(Given task)
Write out each line beneath this one exactly as it reads.

(Given information)

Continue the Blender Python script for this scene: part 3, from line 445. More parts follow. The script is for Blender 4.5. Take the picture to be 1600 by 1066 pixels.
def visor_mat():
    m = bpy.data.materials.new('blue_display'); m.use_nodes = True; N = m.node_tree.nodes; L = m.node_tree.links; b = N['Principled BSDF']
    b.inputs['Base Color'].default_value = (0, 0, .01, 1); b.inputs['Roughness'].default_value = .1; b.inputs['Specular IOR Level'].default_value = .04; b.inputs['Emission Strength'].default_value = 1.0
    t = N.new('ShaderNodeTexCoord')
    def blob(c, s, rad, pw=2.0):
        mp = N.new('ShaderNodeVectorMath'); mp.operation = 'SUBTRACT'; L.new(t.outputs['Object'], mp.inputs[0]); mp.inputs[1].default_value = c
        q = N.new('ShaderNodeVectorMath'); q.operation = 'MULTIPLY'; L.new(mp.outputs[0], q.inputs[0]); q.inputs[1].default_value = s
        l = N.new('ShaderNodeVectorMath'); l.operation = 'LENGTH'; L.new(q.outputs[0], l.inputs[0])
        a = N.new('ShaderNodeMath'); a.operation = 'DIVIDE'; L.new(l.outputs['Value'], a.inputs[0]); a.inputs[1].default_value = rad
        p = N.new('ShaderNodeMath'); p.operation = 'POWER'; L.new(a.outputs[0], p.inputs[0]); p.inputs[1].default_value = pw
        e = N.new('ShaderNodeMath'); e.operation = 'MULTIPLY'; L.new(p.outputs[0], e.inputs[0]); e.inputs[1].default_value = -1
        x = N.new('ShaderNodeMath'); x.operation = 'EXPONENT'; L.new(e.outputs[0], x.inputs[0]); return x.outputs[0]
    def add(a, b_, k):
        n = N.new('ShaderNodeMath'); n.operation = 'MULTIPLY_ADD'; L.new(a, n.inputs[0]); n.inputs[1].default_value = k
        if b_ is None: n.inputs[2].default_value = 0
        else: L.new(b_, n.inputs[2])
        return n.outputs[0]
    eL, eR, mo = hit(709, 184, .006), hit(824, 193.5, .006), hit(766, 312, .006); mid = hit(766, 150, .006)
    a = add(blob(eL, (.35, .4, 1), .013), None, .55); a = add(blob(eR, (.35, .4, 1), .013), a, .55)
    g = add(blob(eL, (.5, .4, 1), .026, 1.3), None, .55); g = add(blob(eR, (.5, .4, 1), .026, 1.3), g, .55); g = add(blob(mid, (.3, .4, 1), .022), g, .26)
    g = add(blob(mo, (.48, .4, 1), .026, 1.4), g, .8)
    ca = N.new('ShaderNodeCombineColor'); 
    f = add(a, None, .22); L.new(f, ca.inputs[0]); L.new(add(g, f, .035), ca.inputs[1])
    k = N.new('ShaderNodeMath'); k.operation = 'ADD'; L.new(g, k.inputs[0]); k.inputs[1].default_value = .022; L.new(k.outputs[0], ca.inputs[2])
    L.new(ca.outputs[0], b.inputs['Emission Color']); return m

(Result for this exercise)
Continue the Blender Python script for this scene: part 3, from line 445. More parts follow. The script is for Blender 4.5. Take the picture to be 1600 by 1066 pixels.
def visor_mat():
    m = bpy.data.materials.new('blue_display'); m.use_nodes = True; N = m.node_tree.nodes; L = m.node_tree.links; b = N['Principled BSDF']
    b.inputs['Base Color'].default_value = (0, 0, .01, 1); b.inputs['Roughness'].default_value = .1; b.inputs['Specular IOR Level'].default_value = .04; b.inputs['Emission Strength'].default_value = 1.0
    t = N.new('ShaderNodeTexCoord')
    def blob(c, s, rad, pw=2.0):
        mp = N.new('ShaderNodeVectorMath'); mp.operation = 'SUBTRACT'; L.new(t.outputs['Object'], mp.inputs[0]); mp.inputs[1].default_value = c
        q = N.new('ShaderNodeVectorMath'); q.operation = 'MULTIPLY'; L.new(mp.outputs[0], q.inputs[0]); q.inputs[1].default_value = s
        l = N.new('ShaderNodeVectorMath'); l.operation = 'LENGTH'; L.new(q.outputs[0], l.inputs[0])
        a = N.new('ShaderNodeMath'); a.operation = 'DIVIDE'; L.new(l.outputs['Value'], a.inputs[0]); a.inputs[1].default_value = rad
        p = N.new('ShaderNodeMath'); p.operation = 'POWER'; L.new(a.outputs[0], p.inputs[0]); p.inputs[1].default_value = pw
        e = N.new('ShaderNodeMath'); e.operation = 'MULTIPLY'; L.new(p.outputs[0], e.inputs[0]); e.inputs[1].default_value = -1
        x = N.new('ShaderNodeMath'); x.operation = 'EXPONENT'; L.new(e.outputs[0], x.inputs[0]); return x.outputs[0]
    def add(a, b_, k):
        n = N.new('ShaderNodeMath'); n.operation = 'MULTIPLY_ADD'; L.new(a, n.inputs[0]); n.inputs[1].default_value = k
        if b_ is None: n.inputs[2].default_value = 0
        else: L.new(b_, n.inputs[2])
        return n.outputs[0]
    eL, eR, mo = hit(709, 184, .006), hit(824, 193.5, .006), hit(766, 312, .006); mid = hit(766, 150, .006)
    a = add(blob(eL, (.35, .4, 1), .013), None, .55); a = add(blob(eR, (.35, .4, 1), .013), a, .55)
    g = add(blob(eL, (.5, .4, 1), .026, 1.3), None, .55); g = add(blob(eR, (.5, .4, 1), .026, 1.3), g, .55); g = add(blob(mid, (.3, .4, 1), .022), g, .26)
    g = add(blob(mo, (.48, .4, 1), .026, 1.4), g, .8)
    ca = N.new('ShaderNodeCombineColor'); 
    f = add(a, None, .22); L.new(f, ca.inputs[0]); L.new(add(g, f, .035), ca.inputs[1])
    k = N.new('ShaderNodeMath'); k.operation = 'ADD'; L.new(g, k.inputs[0]); k.inputs[1].default_value = .022; L.new(k.outputs[0], ca.inputs[2])
    L.new(ca.outputs[0], b.inputs['Emission Color']); return m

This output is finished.